What inspired the idea for Eight Dates?

My own personal experiences of online dating made me eager to write this book. It was one of the easier ones I’ve ever attempted, too, partly because it had a lighter touch but also because I was completely in Skylar’s head.

What was the biggest challenge writing this book?

EIGHT DATES is the first novel I’ve ever written in first-person. As it turns out, after all these years of publishing, I discovered I can have a comic first person voice, and I didn’t ever know that. I felt uncertain about how effective I could write in first person, but then I read the first chapters to Jessie Chandler, and she died laughing which let me know I was writing something different from other novels and stories I’d done.

What part of Eight Dates was the most fun to write?

The dates Skylar had were a lot of fun. She got herself into a lot of different situations that totally cracked me up!

How much research did you need to do for Eight Dates?

I didn’t have to do much research at all, which was nice. I have so many friends who’ve had both fantastic and bizarre experiences with online dating, so I had lots of material. And of course I’d had my own strange run of oddities occur so I actually had more than I could spotlight in the book.

What is your writing process like?

I’m a pantser — an organic type of writer. If I plotted out a book and did an outline, I’d know the ending and most of what happened, and I’d no longer be intrigued by the book. I like to write scenes and see where they take me so that the first draft is a voyage of discovery. I imagine characters and confront them with some issue or terrible trouble and see what happens. Sometimes I wish I could be a plotter/outliner, but as it turns out, my outline is the first draft of the book!

Where do you usually write, and what do you need in your writing space to help you stay focused?

I’ve never enjoyed laptops. The keyboards are too small, the screen is at an awkward angle for my neck, and I never feel comfortable. So I work in my office in an ergonomic chair using an ergonomic keyboard and viewing a giant screen so I can have 2 or 3 different documents or browsers open at once. My office is quiet when I want it to be and allows for TV and/or music whenever I want that.
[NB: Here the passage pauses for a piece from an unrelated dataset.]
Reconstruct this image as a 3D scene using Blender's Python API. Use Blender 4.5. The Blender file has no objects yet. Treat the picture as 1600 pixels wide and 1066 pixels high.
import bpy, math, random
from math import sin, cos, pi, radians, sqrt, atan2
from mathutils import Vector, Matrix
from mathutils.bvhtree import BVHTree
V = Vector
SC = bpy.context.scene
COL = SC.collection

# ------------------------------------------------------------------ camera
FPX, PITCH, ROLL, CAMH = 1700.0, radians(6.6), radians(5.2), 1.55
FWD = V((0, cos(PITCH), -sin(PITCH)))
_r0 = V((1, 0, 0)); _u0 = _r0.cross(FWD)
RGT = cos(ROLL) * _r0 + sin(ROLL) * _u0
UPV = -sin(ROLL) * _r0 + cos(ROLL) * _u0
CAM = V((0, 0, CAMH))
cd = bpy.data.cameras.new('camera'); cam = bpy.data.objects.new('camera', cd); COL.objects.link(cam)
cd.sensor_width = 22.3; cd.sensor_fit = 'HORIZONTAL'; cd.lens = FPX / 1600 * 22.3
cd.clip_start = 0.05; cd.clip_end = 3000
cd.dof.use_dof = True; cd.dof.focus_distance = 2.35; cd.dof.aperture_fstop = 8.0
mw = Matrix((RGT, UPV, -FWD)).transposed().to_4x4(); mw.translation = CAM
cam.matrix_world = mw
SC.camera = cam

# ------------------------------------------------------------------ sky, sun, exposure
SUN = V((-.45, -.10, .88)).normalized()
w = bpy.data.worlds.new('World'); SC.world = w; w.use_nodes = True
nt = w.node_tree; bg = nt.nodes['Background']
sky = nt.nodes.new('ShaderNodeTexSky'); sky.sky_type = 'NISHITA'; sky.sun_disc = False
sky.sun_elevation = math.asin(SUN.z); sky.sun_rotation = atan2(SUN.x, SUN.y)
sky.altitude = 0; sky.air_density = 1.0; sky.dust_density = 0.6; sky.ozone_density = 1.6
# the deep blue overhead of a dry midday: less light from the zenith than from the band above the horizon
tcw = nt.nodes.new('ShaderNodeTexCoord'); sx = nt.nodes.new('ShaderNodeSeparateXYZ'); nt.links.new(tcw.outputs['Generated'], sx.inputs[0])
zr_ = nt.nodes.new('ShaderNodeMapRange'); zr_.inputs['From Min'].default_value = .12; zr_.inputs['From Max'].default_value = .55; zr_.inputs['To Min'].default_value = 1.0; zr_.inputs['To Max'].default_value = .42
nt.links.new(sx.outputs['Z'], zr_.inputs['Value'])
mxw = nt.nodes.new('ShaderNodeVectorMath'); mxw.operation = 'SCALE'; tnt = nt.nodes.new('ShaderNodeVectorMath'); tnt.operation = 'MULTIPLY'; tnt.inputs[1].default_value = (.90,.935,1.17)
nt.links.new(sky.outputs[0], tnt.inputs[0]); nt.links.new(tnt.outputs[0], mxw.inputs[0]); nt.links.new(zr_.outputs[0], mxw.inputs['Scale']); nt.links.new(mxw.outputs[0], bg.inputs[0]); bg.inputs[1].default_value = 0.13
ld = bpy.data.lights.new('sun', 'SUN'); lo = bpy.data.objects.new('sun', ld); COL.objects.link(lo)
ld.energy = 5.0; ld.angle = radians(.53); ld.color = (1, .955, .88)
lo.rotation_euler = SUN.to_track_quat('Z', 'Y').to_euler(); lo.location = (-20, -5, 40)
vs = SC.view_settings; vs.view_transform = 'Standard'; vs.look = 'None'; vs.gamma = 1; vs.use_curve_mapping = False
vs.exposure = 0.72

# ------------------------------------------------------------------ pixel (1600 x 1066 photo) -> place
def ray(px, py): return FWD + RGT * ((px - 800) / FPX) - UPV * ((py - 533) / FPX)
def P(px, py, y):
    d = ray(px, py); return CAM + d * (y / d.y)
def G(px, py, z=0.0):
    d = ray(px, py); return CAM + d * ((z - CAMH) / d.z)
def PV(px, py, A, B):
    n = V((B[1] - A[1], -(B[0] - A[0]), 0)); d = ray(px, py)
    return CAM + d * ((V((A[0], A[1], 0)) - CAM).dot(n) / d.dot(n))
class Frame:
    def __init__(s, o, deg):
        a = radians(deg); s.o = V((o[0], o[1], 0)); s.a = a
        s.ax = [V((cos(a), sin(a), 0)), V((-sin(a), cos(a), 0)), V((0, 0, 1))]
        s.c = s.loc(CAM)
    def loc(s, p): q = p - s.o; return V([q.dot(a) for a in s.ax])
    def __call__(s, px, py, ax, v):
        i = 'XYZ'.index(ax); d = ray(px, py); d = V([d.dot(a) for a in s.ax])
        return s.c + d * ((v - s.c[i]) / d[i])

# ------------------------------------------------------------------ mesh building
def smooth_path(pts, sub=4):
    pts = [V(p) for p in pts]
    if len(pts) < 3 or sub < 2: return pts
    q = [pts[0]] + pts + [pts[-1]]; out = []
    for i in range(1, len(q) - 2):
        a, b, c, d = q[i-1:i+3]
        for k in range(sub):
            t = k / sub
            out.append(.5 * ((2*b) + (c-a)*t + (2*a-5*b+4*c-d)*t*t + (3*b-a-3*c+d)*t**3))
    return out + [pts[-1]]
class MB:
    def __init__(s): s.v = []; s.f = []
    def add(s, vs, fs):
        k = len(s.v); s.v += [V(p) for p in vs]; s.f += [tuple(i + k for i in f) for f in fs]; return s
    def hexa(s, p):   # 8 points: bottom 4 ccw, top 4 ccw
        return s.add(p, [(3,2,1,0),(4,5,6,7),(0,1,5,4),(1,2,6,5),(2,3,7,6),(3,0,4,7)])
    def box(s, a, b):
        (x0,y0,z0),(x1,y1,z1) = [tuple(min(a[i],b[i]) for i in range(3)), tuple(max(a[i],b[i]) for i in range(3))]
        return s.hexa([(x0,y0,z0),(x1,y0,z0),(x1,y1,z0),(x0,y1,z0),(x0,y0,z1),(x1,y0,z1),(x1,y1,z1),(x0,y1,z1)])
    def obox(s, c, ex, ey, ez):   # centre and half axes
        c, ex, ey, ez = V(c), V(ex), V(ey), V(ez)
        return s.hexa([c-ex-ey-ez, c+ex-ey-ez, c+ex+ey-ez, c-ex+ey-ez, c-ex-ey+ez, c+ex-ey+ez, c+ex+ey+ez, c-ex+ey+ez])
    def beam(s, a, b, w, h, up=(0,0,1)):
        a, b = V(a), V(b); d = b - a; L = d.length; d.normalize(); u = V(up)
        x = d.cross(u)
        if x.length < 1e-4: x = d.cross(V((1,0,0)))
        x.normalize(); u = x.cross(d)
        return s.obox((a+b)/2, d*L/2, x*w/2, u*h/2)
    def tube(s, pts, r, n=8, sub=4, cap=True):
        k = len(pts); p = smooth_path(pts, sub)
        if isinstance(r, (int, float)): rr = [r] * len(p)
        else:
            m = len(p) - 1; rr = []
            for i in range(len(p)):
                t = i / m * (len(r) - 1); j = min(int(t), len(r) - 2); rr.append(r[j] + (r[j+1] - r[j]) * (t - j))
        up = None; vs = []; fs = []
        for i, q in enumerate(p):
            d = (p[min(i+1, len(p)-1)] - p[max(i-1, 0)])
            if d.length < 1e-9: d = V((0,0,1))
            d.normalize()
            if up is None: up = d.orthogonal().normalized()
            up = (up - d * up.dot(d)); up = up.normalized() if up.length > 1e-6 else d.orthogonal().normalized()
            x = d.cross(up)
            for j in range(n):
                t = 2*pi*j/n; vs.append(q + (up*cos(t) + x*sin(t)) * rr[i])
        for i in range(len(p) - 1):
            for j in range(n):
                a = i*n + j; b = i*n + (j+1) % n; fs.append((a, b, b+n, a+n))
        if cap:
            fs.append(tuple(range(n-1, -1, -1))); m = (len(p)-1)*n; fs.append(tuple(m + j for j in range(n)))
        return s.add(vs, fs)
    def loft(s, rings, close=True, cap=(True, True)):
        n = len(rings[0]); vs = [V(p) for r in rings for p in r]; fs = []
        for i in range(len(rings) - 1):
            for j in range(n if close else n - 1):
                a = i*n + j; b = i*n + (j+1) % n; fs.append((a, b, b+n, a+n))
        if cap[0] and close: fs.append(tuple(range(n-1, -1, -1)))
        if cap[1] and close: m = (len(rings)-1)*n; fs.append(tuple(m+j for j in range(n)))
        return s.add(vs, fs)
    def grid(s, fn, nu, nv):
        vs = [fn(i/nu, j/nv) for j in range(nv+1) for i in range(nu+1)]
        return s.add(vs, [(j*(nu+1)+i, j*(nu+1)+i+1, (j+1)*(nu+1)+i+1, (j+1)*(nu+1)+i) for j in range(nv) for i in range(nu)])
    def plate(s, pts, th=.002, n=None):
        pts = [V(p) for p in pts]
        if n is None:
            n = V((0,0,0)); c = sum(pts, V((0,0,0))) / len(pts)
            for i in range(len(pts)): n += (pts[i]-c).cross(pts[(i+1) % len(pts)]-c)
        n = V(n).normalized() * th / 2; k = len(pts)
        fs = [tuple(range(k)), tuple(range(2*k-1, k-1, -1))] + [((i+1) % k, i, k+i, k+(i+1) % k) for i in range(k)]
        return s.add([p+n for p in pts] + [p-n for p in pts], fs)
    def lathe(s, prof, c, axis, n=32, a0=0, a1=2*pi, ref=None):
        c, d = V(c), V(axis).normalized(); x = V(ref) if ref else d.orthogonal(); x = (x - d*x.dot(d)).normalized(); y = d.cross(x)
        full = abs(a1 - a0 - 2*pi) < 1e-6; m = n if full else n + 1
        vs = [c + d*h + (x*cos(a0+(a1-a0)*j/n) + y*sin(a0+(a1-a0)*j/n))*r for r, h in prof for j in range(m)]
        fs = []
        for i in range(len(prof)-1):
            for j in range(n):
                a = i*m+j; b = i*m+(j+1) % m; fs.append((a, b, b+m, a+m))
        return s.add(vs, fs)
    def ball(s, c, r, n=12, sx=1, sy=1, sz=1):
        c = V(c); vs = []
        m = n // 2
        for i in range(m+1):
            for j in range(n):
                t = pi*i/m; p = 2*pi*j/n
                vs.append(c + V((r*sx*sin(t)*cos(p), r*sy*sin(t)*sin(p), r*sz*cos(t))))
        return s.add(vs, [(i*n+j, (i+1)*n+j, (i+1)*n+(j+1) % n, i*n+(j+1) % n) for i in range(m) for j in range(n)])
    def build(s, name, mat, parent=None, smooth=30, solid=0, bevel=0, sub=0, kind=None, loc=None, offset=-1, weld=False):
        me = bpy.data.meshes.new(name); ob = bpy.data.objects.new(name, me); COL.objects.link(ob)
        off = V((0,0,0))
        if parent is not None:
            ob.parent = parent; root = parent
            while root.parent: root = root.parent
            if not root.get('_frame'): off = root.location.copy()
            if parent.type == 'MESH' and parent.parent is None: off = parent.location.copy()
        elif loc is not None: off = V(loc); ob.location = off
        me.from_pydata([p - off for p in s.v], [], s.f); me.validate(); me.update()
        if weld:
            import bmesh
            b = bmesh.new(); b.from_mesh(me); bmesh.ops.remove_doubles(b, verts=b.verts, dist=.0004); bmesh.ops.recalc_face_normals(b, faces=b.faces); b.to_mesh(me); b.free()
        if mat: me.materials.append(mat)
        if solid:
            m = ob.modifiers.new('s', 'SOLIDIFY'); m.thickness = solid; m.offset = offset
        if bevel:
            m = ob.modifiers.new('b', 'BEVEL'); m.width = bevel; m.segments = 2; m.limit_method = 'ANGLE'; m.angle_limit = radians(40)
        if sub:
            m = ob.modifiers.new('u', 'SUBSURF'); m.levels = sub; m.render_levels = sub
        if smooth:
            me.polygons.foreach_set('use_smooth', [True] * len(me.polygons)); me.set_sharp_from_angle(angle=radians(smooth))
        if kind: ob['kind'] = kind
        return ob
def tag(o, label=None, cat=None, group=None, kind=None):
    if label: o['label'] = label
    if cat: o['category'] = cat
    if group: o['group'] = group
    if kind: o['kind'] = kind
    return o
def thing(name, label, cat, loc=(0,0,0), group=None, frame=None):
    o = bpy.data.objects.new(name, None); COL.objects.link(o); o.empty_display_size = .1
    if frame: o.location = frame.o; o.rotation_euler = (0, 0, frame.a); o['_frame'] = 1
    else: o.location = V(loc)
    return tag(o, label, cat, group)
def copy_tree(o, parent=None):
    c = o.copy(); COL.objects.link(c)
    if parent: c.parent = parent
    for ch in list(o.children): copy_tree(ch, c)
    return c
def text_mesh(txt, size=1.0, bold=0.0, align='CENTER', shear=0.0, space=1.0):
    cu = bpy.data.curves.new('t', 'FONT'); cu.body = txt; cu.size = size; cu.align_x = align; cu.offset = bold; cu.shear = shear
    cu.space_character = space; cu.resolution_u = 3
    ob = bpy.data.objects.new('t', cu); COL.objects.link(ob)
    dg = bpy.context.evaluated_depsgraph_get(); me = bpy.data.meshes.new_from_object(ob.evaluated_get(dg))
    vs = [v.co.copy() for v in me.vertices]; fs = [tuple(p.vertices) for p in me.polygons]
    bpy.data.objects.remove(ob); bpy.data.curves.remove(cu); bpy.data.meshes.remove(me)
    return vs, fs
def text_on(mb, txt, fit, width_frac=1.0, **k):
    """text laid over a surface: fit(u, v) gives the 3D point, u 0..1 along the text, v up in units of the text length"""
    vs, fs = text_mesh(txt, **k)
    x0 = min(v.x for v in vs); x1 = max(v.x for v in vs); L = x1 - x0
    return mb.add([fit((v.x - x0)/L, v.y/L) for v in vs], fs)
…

If you could spend a day with another popular author, whom would you choose?

There are SO MANY fiction writers I’d love to spend time with, but if I got to choose someone who would inspire me, I would pick Anne Lamott who is known for her essays and writing advice. I reread her writing book BIRD BY BIRD every 3 to 5 years. She’s wise and witty and funny and profane and doesn’t put up with any crap. Her way of looking at creativity is amazing to me.

How do you celebrate when you finish your book?

I’m bad at celebrating the completion. I feel like my books are never fully completed, and that can be frustrating. Usually it’s taken me so long to get the whole thing done that I’m sick of it for a while and need a break. So I guess I celebrate by going off to do something completely NOT like writing.

What is the most valuable piece of advice you’ve been given about writing, and by whom?

Don’t talk a lot about your project because it tends to siphon off the energy and focus. And don’t show your early/early drafts around until you’ve had the chance to review and edit thoroughly and you feel you’re honestly ready for comments and critiques. I do know some writers who can dash off their novels scene by scene and share that around as they write, but I’m not one of them.

What has helped or hindered you most when writing a book?

Uncertainty and hesitation hinder me. Since I’m an organic flying-by-the-seat-of-my-pants writer, I don’t have an outline to depend upon, and that produces a bit of stress. What helps me is journaling, thinking deeply, and listening to my dreams. I also have to trust that even if I’m taking the narrative in the wrong direction, I can backtrack and rewrite and get myself back into the story.

When you’re writing an emotional or difficult scene, how do you set the mood?

It depends. Often, I don’t know that I’m going to write such a scene. The events have crept up on me, and the scene just spills out of me. Other times I know it’ll be a hard scene to write, and often I play music that feels “right.” For instance, when I was writing SNOW MOON RISING, I had Philip Glass’s soundtrack to “The Hours” on repeat. The mournful, beautiful orchestrations suited my characters’ experiences perfectly. For EIGHT DATES, I remember listening to a lot of pop/happy music: P!nk, Kelly Clarkson, Avril Lavigne, Celine Dion, Whitney Houston.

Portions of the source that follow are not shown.